◆ Written task: Look below for the line with "What Blender Python" and the line with "from mathutils.geometry import"; repeat exactly those two lines and all lines between them, but no pictures.
━━ Supplied records ━━
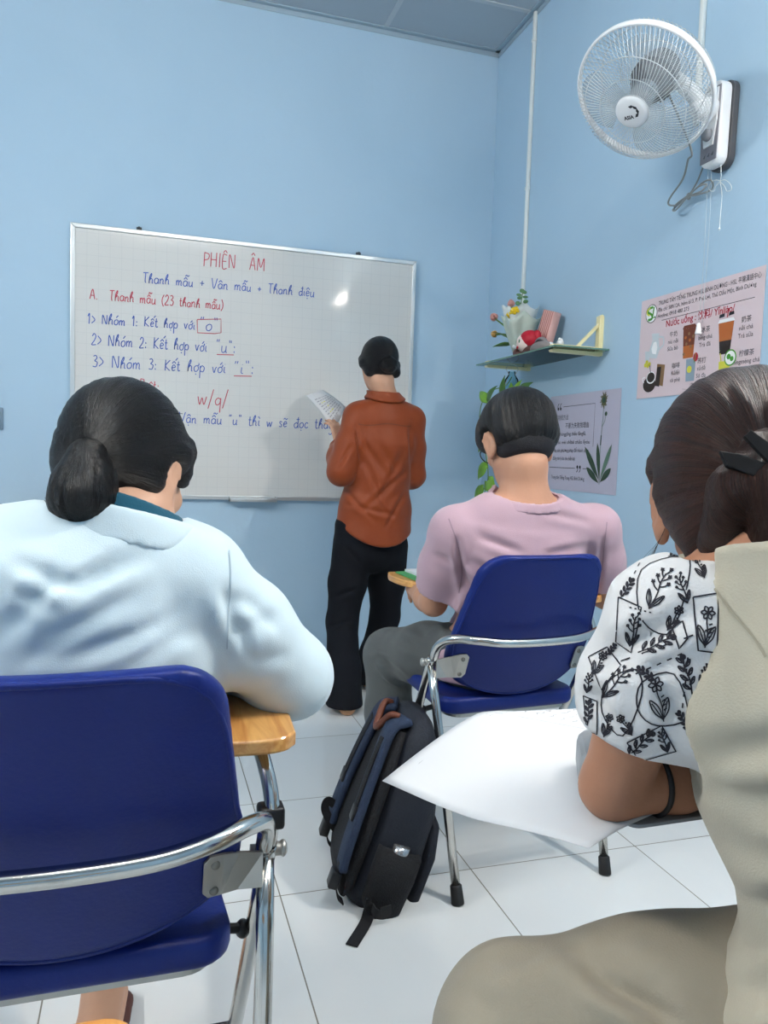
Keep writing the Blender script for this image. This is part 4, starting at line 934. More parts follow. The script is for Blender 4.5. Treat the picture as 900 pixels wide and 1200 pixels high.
def another(loc, rz, label):
    c = copy_tree(ch_mid); c.location = loc; c.rotation_euler = (0, 0, rz); c['label'] = label; return c
ch_left = another((-.088, .80, 0), .0, 'blue folding tablet chair nearest the viewer, under the person in light blue')
ch_right = another((.63, .28, 0), .0, 'blue folding tablet chair under the woman in the beige vest')
ch_far = another((-.50, 3.18, 0), .0, 'empty blue folding chair by the board wall at the left edge of the picture')
# the viewer's own tablet arm, of which one corner shows at the bottom edge
va = empty('tablet_table', (-.16, .2, 0)); tag(va, 'wooden tablet corner at the bottom edge below the nearest blue chair', 'table')
c0 = atz(117, 1191, .70)
MB().prism([(x+c0.x+.16, y+c0.y-.2) for x, y in rrect(-.30, -.32, .024, 0, .024, 8)], .68, .70, bev=.004).build('tablet', M_WOOD, va)
m = MB(); m.tube(spline([(c0.x+.05, c0.y-.42, .68), (c0.x+.05, c0.y-.44, .3), (c0.x+.05, c0.y-.45, 0.0)], 4), .011, 12); m.tube([(c0.x+.05, c0.y-.42, .672), (c0.x+.1, c0.y-.3, .672)], .011, 12); m.build('tablet_post', M_CHROME, va)

# ------------------------------------------------------------------ things on the tablets
ZTAB = .709
gp = MB(); gp.prism(rrect(-.15, -.17, .15, .125, .012), 0, .004, bev=.001); g_ = gp.build('grey_folder', mat('grey_card', '8f9397', .55)); g_.location = (.605, .79, ZTAB); g_.rotation_euler.z = .02; tag(g_, 'thin grey folder under the white sheet on the right-hand tablet', 'folder')
# big folded sheet: its left corner hangs free, its near edge sags
tip = V((.285, .882)); ed = V((.937, .35)).normalized(); en = V((.35, -.937)).normalized()
ZP = ZTAB+.0075; NU, NVv = 34, 26; LU, LV = .42, .31; vs = []
def sheet_pt(s, t):
    q = tip+ed*(s*LU)+en*(t*LV); z = ZP
    fr_ = max(0, (.445-q.x)/.155)
    z -= .052*min(1.1, fr_)**1.25*(1-.62*t)+.016*math.sin(PI*t)*min(1, fr_*1.5)      # the part past the tablet hangs
    z += .004*math.sin(PI*min(1, s*1.3))*(1-t)
    z -= .05*max(0, (q.y-.925)/.1)**1.5*min(1, max(0, (q.x-.40)/.1))                # and over its front edge
    return V((q.x, q.y, z))
for j in range(NVv+1):
    for i in range(NU+1): vs.append(sheet_pt(i/NU, j/NVv))
sp = MB(); sp.add(vs, [[j*(NU+1)+i, j*(NU+1)+i+1, (j+1)*(NU+1)+i+1, (j+1)*(NU+1)+i] for j in range(NVv) for i in range(NU)], 0, True)
shp = empty('paper_sheet', (0, 0, 0)); tag(shp, 'large white folded sheet with handwriting overhanging the right-hand tablet', 'paper')
o = sp.build('sheet', M_PAPER, shp); o.modifiers.new('s', 'SOLIDIFY').thickness = .0006
ln = MB()
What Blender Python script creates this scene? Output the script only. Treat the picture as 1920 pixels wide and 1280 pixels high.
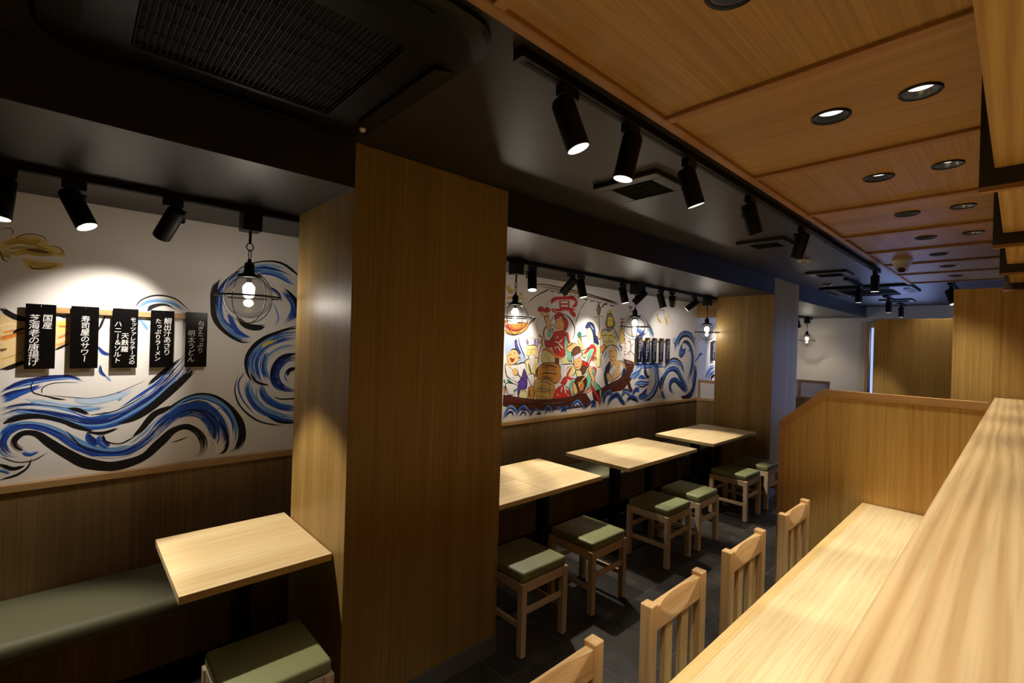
import bpy, bmesh, math, random
from mathutils import Vector, Matrix
from mathutils.geometry import tessellate_polygon

sc = bpy.context.scene
for o in list(bpy.data.objects):
    bpy.data.objects.remove(o)
COL = sc.collection
random.seed(7)
PI = math.pi

# ------------------------------------------------------------------ camera
EYE = 1.686
YAW, PITCH, ROLL, FPX = 0.8199412, -3.5e-5, 0.029708, 888.17
cam_data = bpy.data.cameras.new('camera')
cam_data.sensor_width = 36.0
cam_data.lens = FPX / 1920 * 36.0
cam_data.clip_start = 0.02
cam_data.dof.use_dof = True
cam_data.dof.focus_distance = 3.2
cam_data.dof.aperture_fstop = 5.6
cam = bpy.data.objects.new('camera', cam_data)
COL.objects.link(cam)
cam.matrix_world = (Matrix.Translation((0, 0, EYE)) @ Matrix.Rotation(YAW, 4, 'Z')
                    @ Matrix.Rotation(PI / 2 + PITCH, 4, 'X') @ Matrix.Rotation(ROLL, 4, 'Z'))
sc.camera = cam

# ------------------------------------------------------------------ view + world + daylight
sc.view_settings.view_transform = 'Standard'
sc.view_settings.look = 'None'
sc.view_settings.gamma = 1.0
sc.view_settings.exposure = 0.0
sc.view_settings.use_curve_mapping = False
try:
    sc.cycles.use_denoising = True
    sc.cycles.max_bounces = 8
    sc.cycles.transparent_max_bounces = 12
    sc.cycles.sample_clamp_indirect = 4.0
    sc.cycles.blur_glossy = 0.5
    sc.cycles.caustics_reflective = False
    sc.cycles.caustics_refractive = False
except Exception:
    pass
world = bpy.data.worlds.new('sky')
sc.world = world
world.use_nodes = True
wn = world.node_tree.nodes
wn['Background'].inputs[0].default_value = (0.42, 0.56, 1.0, 1)
wn['Background'].inputs[1].default_value = 1.2

LAMP = (1.0, 0.90, 0.77)       # warm LED lamps
DAY = (0.48, 0.54, 1.0)        # bluish daylight through the end door and an assumed unseen window
P_WALL, P_TABLE, P_AISLE, P_DOWN, P_PEND, P_DAY = 46.0, 122.0, 44.0, 42.0, 3.0, 85.0


def area_light(name, loc, target, sx, sy, power, color):
    d = bpy.data.lights.new(name, 'AREA')
    d.shape = 'RECTANGLE'
    d.size, d.size_y, d.energy, d.color = sx, sy, power, color
    o = bpy.data.objects.new(name, d)
    o.location = loc
    o.rotation_euler = (Vector(target) - Vector(loc)).to_track_quat('-Z', 'Y').to_euler()
    COL.objects.link(o)
    return o


# daylight just outside the assumed unseen window in the right-hand wall and the glazed end door
area_light('daylight', (3.35, 7.45, 1.5), (0, 7.2, 1.4), 2.0, 2.0, P_DAY, DAY)  # assumed source, set behind the unseen window
area_light('daylight_door', (-1.42, 10.95, 1.3), (-1.42, 5, 1.2), 0.9, 2.0, P_DAY * 0.12, DAY)

# ------------------------------------------------------------------ materials


def lin(r, g, b):
    f = lambda c: ((c / 255 + 0.055) / 1.055) ** 2.4 if c > 10 else c / 255 / 12.92
    return (f(r), f(g), f(b), 1.0)


MATS = {}


def new_mat(name):
    m = bpy.data.materials.new(name)
    m.use_nodes = True
    MATS[name] = m
    nt = m.node_tree
    return m, nt, nt.nodes['Principled BSDF']


def plain(name, rgb, rough=0.6, metal=0.0, noise=0.0, spec=0.5, scale=40, bump=0.0):
    m, nt, b = new_mat(name)
    b.inputs['Base Color'].default_value = rgb
    b.inputs['Roughness'].default_value = rough
    b.inputs['Metallic'].default_value = metal
    b.inputs['Specular IOR Level'].default_value = spec
    if noise or bump:
        tc = nt.nodes.new('ShaderNodeTexCoord')
        nz = nt.nodes.new('ShaderNodeTexNoise')
        nz.inputs['Scale'].default_value = scale
        nz.inputs['Detail'].default_value = 5
        nt.links.new(tc.outputs['Object'], nz.inputs['Vector'])
        if noise:
            mx = nt.nodes.new('ShaderNodeMix')
            mx.data_type = 'RGBA'
            mx.inputs[6].default_value = tuple(c * (1 - noise) for c in rgb[:3]) + (1,)
            mx.inputs[7].default_value = tuple(min(1, c * (1 + noise)) for c in rgb[:3]) + (1,)
            nt.links.new(nz.outputs[0], mx.inputs[0])
            nt.links.new(mx.outputs[2], b.inputs['Base Color'])
        if bump:
            bp = nt.nodes.new('ShaderNodeBump')
            bp.inputs['Strength'].default_value = bump
            bp.inputs['Distance'].default_value = 0.002
            nt.links.new(nz.outputs[0], bp.inputs['Height'])
            nt.links.new(bp.outputs[0], b.inputs['Normal'])
    return m


def wood(name, c_dark, c_mid, c_light, axis='z', fine=130, rough=0.45, broad=9, figure=0.0, spec=0.4, contrast=1.0):
    """Straight-grained oak veneer: fine pores along one axis, broad colour bands, optional cathedral figure."""
    m, nt, b = new_mat(name)
    N, L = nt.nodes.new, nt.links.new
    tc = N('ShaderNodeTexCoord')
    oi = N('ShaderNodeObjectInfo')
    off = N('ShaderNodeVectorMath')
    off.operation = 'MULTIPLY_ADD'
    L(oi.outputs['Random'], off.inputs[0])
    off.inputs[1].default_value = (7.3, 3.1, 5.7)
    L(tc.outputs['Object'], off.inputs[2])

    def noise(across, along, detail, dist=0.0):
        mp = N('ShaderNodeMapping')
        mp.inputs['Scale'].default_value = tuple(along if a == axis else across for a in 'xyz')
        L(off.outputs[0], mp.inputs['Vector'])
        nz = N('ShaderNodeTexNoise')
        nz.inputs['Scale'].default_value = 1.0
        nz.inputs['Detail'].default_value = detail
        nz.inputs['Distortion'].default_value = dist
        L(mp.outputs[0], nz.inputs['Vector'])
        return nz.outputs[0]

    n1 = noise(fine, 0.9, 3)
    n2 = noise(broad, 0.35, 2)
    n3 = noise(fine * 3.0, 3.5, 2)

    def math_(op, a, bv):
        nd = N('ShaderNodeMath')
        nd.operation = op
        for i, v in enumerate((a, bv)):
            if isinstance(v, (int, float)):
                nd.inputs[i].default_value = v
            else:
                L(v, nd.inputs[i])
        return nd.outputs[0]

    v = math_('ADD', math_('MULTIPLY', n1, 0.5), math_('MULTIPLY', n2, 0.5))
    if figure:
        mp = N('ShaderNodeMapping')
        mp.inputs['Scale'].default_value = tuple(0.55 if a == axis else 7.0 for a in 'xyz')
        L(off.outputs[0], mp.inputs['Vector'])
        wv = N('ShaderNodeTexWave')
        wv.wave_type = 'RINGS'
        wv.rings_direction = 'Z' if axis != 'z' else 'X'
        wv.inputs['Scale'].default_value = 1.6
        wv.inputs['Distortion'].default_value = 5.0
        wv.inputs['Detail'].default_value = 2.0
        wv.inputs['Detail Scale'].default_value = 0.7
        L(mp.outputs[0], wv.inputs['Vector'])
        v = math_('ADD', math_('MULTIPLY', v, 1 - figure), math_('MULTIPLY', wv.outputs[1], figure))
    cr = N('ShaderNodeValToRGB')
    e = cr.color_ramp.elements
    e[0].position, e[0].color = 0.5 - 0.19 / contrast, c_dark
    e[1].position, e[1].color = 0.5 + 0.19 / contrast, c_light
    k = cr.color_ramp.elements.new(0.5)
    k.color = c_mid
    L(v, cr.inputs[0])
    mx = N('ShaderNodeMix')
    mx.data_type = 'RGBA'
    mx.blend_type = 'MULTIPLY'
    mx.inputs[0].default_value = 0.22
    L(cr.outputs[0], mx.inputs[6])
    cr2 = N('ShaderNodeValToRGB')
    cr2.color_ramp.elements[0].position = 0.36
    cr2.color_ramp.elements[0].color = (0.45, 0.38, 0.3, 1)
    cr2.color_ramp.elements[1].position = 0.52
    cr2.color_ramp.elements[1].color = (1, 1, 1, 1)
    L(n3, cr2.inputs[0])
    L(cr2.outputs[0], mx.inputs[7])
    L(mx.outputs[2], b.inputs['Base Color'])
    b.inputs['Roughness'].default_value = rough
    b.inputs['Specular IOR Level'].default_value = spec
    bp = N('ShaderNodeBump')
    bp.inputs['Strength'].default_value = 0.12
    bp.inputs['Distance'].default_value = 0.001
    L(n1, bp.inputs['Height'])
    L(bp.outputs[0], b.inputs['Normal'])
    return m


def emit(name, rgb, strength):
    m = bpy.data.materials.new(name)
    m.use_nodes = True
    nt = m.node_tree
    nt.nodes.clear()
    e = nt.nodes.new('ShaderNodeEmission')
    e.inputs[0].default_value = tuple(rgb[:3]) + (1,)
    e.inputs[1].default_value = strength
    o = nt.nodes.new('ShaderNodeOutputMaterial')
    nt.links.new(e.outputs[0], o.inputs[0])
    return m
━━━
◆ Response to this task:
What Blender Python script creates this scene? Output the script only. Treat the picture as 1920 pixels wide and 1280 pixels high.
import bpy, bmesh, math, random
from mathutils import Vector, Matrix
from mathutils.geometry import tessellate_polygon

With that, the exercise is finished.